Cela dit, il peut, "lorsqu’il apparaît que le refus de l’exécution d’une décision de justice irrévocable rendue à l’encontre de l’administration est dû à la position injustifiée d’un responsable, d’un fonctionnaire ou d’un agent de ladite administration ou que l’intéressé a manqué à son devoir d’exécution de ladite décision", soumettre "un rapport spécial au Premier ministre, afin de prononcer les sanctions qui s’imposent et de prendre les mesures nécessaires à l’encontre de l’intéressé". (Art 32 du Dahir portant création de l'institution du Médiateur).
Option plus radicale, la voie judiciaire: "Le Médiateur peut adresser à l’administration concernée une recommandation pour engager la procédure disciplinaire et, s’il y échet, une recommandation de transmettre le dossier au ministère public, afin de prendre les mesures prévues par la loi contre le responsable, le fonctionnaire ou l’agent dont la responsabilité des faits précités est établie." (art 32 alinéa 2).
Se faire connaître
Durant l'année 2016, le Médiateur du Royaume et ses différentes délégations ont reçu 8.281 réclamations, plaintes et doléances de la part des citoyens. Ce chiffre concerne toutes les requêtes, abstraction faire de la nature du litige.

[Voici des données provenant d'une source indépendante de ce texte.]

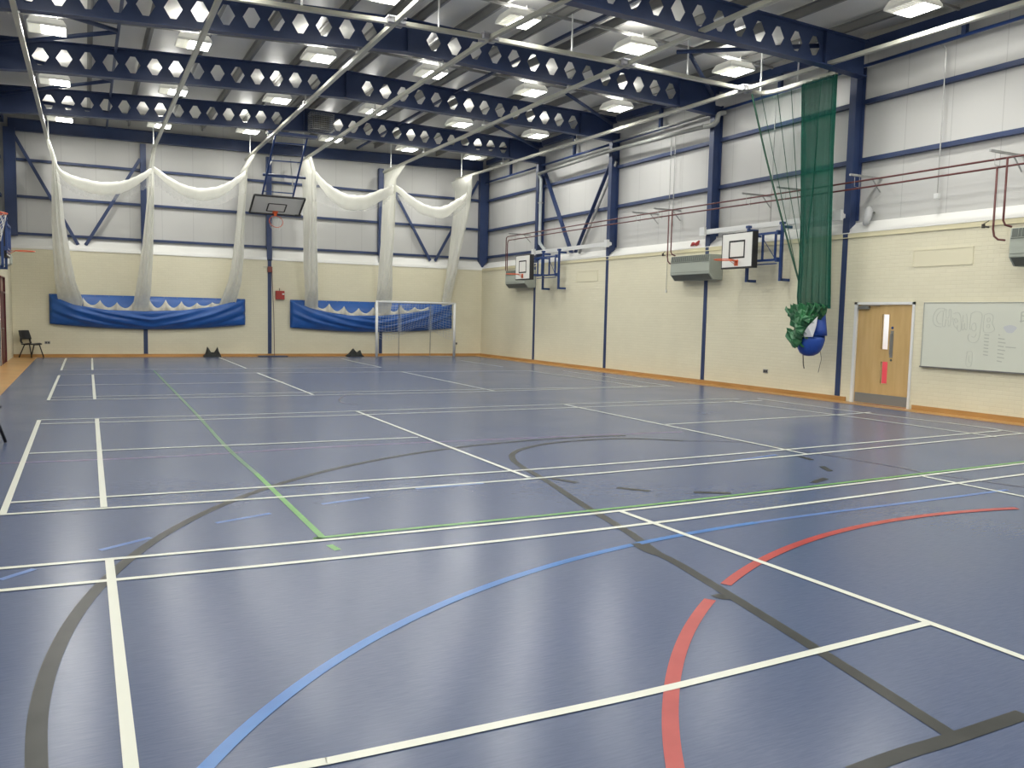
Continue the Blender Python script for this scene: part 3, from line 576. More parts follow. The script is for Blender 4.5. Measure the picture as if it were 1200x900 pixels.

Les plaintes concernent de nombreux secteurs dont l’Intérieur, les Collectivités Territoriales, l’Economie et les Finances, l’Education Nationale et la Formation Professionnelle, l’Enseignement Supérieur, l’Emploi et les Affaires Sociales, l’Agriculture et la Pêche Maritime, l’Habitat et la Politique de la Ville, l’Energie et les Mines, l’Eau et l’Environnement, l’Equipement le Transport et la Logistique, et enfin la Défense Nationale.
Fait intéressant, "à l'instar des deux années précédentes, les plaintes et doléances correspondant à la compétence de l'institution ne présentent qu'un taux limité de 27%, soit 2.286, avec une amélioration de 2,2% en comparaison avec l'année 2015", précise le rapport.
En parallèle, le nombre des plaintes et requêtes qui, au vu de leur objet, nature ou parties concernées, n'entrent pas dans les compétences du Médiateur, est estimé à 5.995. En 2015, ce chiffre s'établissait à 6.206, soit une baisse de 3,4%.
"Ces résultats appellent le Médiateur à davantage d'ouverture, de communication et de proximité avec les citoyens", de manière à leur permettre une meilleure connaissance des instances habilitées à recevoir leurs plaintes, concèdent les rédacteurs du rapport. Se faire connaître pour ne plus se répéter, c'est probablement le chantier majeur d'une institution si importante, mais si discrète.